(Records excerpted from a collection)
>> Start

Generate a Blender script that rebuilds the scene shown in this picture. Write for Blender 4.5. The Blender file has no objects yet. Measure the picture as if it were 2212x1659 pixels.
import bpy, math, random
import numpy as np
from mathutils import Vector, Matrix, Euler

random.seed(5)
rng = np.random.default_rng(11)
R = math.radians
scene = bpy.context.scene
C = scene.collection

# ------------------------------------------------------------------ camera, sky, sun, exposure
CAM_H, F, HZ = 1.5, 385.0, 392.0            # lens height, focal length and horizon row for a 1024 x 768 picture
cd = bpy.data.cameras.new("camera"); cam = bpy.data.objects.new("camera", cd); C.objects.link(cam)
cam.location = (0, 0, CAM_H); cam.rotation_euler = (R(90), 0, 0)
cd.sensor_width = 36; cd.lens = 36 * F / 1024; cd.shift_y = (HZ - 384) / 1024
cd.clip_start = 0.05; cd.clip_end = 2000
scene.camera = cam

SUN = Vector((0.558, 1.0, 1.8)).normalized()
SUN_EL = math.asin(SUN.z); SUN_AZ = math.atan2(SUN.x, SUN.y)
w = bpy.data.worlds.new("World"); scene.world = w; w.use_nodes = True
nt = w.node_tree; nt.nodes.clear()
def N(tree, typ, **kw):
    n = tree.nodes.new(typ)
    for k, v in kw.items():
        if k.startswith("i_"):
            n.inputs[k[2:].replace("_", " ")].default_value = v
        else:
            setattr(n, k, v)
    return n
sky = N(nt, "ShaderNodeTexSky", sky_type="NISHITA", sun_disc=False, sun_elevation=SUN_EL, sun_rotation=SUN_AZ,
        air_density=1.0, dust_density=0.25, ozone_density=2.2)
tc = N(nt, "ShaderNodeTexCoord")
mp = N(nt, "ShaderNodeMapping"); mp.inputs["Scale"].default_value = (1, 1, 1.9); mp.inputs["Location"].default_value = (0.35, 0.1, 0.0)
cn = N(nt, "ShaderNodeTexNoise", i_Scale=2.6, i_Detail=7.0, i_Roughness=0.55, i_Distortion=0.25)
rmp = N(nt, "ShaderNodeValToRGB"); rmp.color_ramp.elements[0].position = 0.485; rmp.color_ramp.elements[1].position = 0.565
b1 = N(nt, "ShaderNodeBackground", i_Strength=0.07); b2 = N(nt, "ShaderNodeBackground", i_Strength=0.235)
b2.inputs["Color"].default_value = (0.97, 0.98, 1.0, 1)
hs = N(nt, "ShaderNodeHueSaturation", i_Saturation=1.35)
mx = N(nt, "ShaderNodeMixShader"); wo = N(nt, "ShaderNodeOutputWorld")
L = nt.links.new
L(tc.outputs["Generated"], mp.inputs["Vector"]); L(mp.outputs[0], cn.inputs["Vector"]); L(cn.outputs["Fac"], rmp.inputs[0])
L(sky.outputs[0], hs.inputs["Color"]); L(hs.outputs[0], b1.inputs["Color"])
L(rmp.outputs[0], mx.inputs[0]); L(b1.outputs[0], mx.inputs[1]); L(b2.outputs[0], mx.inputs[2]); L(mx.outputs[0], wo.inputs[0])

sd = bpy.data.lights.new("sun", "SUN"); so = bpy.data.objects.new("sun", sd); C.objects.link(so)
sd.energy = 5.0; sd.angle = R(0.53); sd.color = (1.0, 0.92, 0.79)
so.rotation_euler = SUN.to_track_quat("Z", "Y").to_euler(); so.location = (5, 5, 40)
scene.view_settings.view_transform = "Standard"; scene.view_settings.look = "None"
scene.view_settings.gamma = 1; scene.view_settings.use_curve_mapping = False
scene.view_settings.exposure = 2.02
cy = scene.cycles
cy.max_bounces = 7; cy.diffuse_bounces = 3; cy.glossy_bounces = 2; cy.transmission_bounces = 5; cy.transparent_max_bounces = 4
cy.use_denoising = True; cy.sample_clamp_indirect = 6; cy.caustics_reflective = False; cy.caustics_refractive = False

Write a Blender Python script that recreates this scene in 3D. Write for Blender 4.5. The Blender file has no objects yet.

>> End

#### Task prompt
Extract the lines above, from the first one through the one containing "C = scene.collection", and return only those, unchanged.

#### Output below
Generate a Blender script that rebuilds the scene shown in this picture. Write for Blender 4.5. The Blender file has no objects yet. Measure the picture as if it were 2212x1659 pixels.
import bpy, math, random
import numpy as np
from mathutils import Vector, Matrix, Euler

random.seed(5)
rng = np.random.default_rng(11)
R = math.radians
scene = bpy.context.scene
C = scene.collection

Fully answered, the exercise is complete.